**What you need to do**
Set down, exactly as they appear, the lines from the line holding "wgt = (np.exp(-(dd / cw)" through the line holding "if cdp is not", inclusive; output nothing outside that range.

==================================================

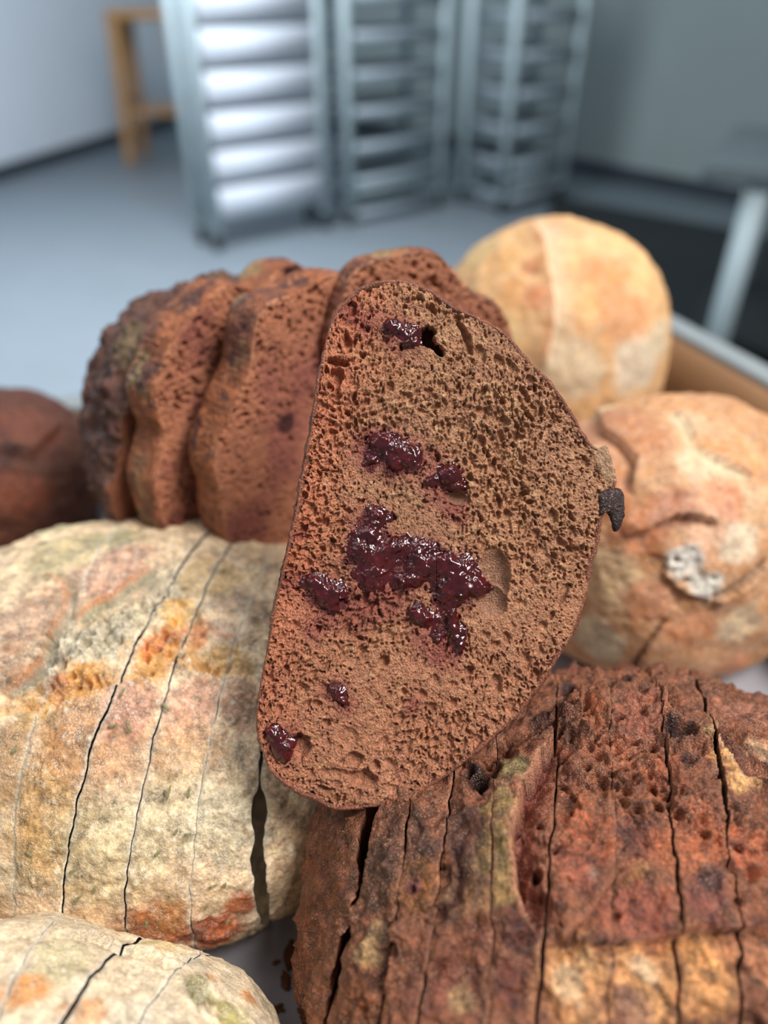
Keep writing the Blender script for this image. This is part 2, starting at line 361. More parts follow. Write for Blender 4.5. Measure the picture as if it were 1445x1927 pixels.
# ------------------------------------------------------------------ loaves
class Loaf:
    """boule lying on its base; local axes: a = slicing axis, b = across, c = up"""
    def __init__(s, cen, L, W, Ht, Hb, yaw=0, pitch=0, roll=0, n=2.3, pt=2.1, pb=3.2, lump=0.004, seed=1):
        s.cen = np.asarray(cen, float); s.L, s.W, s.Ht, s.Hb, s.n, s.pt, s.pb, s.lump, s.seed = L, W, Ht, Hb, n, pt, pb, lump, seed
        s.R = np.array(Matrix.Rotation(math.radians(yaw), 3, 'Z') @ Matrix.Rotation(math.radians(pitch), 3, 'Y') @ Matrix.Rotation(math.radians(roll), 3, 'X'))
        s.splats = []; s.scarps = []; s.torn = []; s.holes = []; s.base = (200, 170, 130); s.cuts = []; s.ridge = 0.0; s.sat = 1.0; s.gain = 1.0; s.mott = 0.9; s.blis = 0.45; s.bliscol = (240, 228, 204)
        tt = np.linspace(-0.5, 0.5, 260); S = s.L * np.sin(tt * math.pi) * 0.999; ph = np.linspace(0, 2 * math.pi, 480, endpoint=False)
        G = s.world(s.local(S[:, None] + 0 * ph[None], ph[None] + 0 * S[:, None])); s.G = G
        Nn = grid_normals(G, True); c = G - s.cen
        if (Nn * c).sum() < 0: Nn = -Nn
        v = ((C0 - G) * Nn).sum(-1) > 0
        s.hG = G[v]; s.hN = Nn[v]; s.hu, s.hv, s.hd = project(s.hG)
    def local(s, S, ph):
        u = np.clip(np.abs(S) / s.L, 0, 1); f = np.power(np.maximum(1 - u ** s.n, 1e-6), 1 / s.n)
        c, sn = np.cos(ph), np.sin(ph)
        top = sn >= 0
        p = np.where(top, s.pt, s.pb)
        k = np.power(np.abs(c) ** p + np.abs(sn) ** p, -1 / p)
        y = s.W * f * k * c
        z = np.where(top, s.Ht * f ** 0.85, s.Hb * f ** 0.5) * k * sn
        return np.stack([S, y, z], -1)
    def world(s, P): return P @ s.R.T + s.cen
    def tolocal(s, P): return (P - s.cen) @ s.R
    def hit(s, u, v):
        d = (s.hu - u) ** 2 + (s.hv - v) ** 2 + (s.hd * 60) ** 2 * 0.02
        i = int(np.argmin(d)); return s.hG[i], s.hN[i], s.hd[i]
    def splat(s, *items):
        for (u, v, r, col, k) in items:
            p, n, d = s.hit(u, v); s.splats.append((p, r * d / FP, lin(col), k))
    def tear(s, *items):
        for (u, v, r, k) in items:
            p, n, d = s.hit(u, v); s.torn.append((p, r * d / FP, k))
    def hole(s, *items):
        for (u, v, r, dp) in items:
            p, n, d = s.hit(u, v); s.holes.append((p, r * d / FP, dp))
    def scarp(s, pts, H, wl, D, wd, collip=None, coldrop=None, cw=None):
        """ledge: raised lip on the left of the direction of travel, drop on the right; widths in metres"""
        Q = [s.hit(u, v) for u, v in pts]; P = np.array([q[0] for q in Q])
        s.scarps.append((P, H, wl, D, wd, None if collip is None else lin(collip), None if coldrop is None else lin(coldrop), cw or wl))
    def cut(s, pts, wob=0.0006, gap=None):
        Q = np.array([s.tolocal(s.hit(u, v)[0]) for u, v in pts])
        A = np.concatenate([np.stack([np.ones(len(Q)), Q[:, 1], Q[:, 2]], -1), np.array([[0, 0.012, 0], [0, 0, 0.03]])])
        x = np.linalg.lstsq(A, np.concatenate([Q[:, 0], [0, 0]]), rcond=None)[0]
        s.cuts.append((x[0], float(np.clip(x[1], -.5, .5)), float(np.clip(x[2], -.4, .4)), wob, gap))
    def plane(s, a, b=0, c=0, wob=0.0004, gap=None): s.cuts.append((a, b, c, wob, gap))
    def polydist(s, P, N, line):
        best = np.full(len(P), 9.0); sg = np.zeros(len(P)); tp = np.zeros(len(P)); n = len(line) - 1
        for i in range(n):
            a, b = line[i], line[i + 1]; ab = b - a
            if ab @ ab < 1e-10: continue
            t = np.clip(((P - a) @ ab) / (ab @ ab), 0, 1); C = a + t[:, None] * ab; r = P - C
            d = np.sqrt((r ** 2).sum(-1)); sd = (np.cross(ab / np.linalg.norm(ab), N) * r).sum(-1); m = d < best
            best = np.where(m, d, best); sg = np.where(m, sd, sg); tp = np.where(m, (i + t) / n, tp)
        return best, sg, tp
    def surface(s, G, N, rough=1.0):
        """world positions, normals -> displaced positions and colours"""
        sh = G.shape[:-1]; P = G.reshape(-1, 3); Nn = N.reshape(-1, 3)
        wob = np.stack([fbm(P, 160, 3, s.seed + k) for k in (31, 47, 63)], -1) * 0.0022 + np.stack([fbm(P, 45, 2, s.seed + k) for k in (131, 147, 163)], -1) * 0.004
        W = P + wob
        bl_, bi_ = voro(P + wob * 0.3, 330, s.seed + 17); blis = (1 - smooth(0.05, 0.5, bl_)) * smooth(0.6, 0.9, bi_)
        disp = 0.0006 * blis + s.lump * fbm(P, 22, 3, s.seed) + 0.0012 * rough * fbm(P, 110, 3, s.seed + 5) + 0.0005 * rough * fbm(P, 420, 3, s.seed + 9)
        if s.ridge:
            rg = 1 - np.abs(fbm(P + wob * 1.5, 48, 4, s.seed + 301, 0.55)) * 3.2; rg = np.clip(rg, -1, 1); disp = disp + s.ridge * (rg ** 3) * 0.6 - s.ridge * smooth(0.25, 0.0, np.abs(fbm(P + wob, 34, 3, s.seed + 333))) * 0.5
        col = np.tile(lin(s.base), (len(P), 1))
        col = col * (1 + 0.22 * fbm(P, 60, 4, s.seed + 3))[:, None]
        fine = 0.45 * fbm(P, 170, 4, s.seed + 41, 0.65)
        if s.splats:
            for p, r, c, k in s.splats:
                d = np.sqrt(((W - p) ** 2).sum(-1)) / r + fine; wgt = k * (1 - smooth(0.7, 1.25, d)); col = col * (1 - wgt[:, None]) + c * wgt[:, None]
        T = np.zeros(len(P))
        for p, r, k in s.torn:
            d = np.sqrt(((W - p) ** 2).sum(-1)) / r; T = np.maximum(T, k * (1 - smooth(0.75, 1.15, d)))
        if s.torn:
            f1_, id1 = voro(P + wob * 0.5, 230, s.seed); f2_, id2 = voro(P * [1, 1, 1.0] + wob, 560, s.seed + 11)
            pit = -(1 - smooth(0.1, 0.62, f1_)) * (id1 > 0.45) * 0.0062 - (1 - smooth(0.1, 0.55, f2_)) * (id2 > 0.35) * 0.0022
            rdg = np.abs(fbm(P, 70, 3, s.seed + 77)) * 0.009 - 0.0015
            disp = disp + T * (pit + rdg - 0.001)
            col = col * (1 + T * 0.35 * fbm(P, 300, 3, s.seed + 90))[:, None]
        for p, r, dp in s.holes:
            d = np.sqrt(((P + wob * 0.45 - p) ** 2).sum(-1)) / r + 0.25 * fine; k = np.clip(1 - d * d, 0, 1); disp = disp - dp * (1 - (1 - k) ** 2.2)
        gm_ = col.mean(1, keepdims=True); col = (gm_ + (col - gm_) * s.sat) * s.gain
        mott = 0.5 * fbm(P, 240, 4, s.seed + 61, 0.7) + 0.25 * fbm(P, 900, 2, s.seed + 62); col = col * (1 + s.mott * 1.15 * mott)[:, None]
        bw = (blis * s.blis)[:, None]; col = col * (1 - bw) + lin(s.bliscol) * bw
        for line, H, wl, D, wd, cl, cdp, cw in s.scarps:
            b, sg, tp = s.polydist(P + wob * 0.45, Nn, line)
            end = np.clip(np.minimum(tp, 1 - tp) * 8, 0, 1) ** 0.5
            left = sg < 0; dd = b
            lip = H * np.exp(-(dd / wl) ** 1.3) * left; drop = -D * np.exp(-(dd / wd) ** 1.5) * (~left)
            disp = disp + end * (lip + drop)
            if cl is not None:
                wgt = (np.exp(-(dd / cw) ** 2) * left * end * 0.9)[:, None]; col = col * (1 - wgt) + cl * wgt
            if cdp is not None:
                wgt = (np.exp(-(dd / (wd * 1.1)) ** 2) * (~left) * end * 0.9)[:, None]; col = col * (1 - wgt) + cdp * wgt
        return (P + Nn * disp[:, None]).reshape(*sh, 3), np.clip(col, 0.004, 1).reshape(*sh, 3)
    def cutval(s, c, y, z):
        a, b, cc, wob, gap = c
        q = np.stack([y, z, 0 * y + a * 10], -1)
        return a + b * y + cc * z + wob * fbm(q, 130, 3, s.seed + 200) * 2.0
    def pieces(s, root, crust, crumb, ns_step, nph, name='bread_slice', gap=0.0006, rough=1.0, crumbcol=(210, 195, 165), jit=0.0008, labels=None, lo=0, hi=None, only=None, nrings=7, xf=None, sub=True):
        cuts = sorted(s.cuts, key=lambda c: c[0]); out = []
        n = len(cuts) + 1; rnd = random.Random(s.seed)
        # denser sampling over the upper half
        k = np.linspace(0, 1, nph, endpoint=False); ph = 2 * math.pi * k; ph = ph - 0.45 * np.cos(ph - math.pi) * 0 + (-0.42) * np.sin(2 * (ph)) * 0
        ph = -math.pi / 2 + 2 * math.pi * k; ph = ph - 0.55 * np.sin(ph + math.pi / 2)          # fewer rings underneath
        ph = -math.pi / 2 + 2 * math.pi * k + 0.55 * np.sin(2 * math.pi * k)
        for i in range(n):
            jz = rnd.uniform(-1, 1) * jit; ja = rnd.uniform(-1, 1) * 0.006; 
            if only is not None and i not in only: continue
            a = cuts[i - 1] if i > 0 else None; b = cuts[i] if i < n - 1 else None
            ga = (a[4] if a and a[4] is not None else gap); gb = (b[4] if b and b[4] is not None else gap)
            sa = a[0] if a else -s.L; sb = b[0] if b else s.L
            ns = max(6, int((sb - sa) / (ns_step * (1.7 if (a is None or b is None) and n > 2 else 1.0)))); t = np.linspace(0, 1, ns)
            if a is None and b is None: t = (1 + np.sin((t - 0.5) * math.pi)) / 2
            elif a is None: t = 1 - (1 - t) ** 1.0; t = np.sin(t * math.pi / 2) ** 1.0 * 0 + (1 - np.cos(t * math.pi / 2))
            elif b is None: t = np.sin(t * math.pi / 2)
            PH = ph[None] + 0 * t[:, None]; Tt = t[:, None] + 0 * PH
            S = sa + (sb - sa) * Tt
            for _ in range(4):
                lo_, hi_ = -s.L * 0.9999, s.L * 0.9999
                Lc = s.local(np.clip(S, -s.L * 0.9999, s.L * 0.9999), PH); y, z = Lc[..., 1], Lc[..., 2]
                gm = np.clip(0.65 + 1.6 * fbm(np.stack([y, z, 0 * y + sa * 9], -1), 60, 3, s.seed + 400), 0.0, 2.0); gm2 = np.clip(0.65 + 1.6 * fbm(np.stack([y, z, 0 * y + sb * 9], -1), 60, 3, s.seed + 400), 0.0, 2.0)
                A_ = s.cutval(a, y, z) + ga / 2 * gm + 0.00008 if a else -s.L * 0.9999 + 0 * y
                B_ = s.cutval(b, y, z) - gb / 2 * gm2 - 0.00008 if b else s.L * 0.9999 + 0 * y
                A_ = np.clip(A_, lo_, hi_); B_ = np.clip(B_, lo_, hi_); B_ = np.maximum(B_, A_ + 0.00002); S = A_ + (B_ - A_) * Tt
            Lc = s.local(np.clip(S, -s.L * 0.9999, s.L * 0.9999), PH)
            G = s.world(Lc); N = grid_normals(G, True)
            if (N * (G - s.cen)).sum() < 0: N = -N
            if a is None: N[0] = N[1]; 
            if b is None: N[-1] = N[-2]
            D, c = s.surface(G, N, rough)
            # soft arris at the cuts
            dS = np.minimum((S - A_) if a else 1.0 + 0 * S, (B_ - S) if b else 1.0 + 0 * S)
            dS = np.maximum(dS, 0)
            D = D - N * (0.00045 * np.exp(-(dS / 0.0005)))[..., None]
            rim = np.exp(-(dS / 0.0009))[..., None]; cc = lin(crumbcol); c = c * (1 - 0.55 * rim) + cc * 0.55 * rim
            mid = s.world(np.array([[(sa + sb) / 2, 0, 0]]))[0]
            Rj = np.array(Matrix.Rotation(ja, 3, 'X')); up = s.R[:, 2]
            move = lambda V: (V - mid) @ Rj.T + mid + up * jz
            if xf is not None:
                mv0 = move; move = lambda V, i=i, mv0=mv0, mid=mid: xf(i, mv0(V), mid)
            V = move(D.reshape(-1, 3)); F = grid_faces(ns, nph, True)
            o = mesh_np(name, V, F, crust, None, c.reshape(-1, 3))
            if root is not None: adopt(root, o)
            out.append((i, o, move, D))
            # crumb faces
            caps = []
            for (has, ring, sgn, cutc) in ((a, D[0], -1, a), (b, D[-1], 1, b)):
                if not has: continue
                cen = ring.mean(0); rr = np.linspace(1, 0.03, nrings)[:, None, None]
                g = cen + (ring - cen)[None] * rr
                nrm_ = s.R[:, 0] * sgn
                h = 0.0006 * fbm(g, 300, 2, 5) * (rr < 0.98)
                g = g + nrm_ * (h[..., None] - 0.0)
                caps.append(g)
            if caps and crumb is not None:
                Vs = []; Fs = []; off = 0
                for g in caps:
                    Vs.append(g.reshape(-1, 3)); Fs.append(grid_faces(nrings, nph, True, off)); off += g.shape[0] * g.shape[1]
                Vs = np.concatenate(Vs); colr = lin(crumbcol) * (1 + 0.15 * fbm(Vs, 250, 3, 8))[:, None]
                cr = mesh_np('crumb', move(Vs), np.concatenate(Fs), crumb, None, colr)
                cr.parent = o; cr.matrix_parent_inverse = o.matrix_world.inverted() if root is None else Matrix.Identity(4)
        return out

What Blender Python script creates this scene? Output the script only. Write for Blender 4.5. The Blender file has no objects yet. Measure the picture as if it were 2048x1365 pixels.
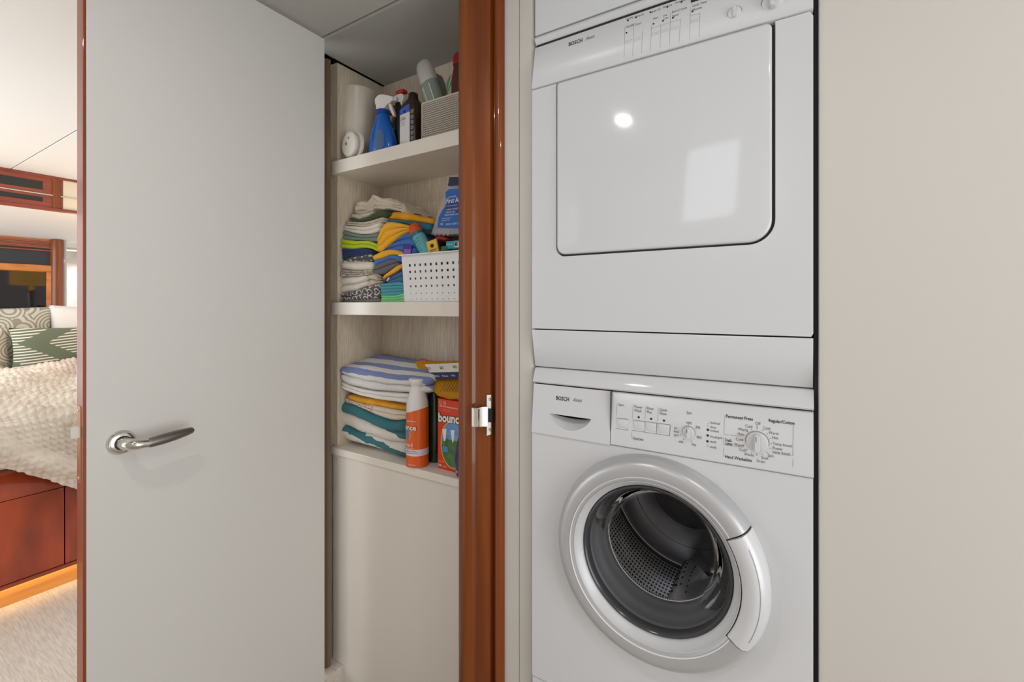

==================================================

**The output**
                wgt = (np.exp(-(dd / cw) ** 2) * left * end * 0.9)[:, None]; col = col * (1 - wgt) + cl * wgt
            if cdp is not None:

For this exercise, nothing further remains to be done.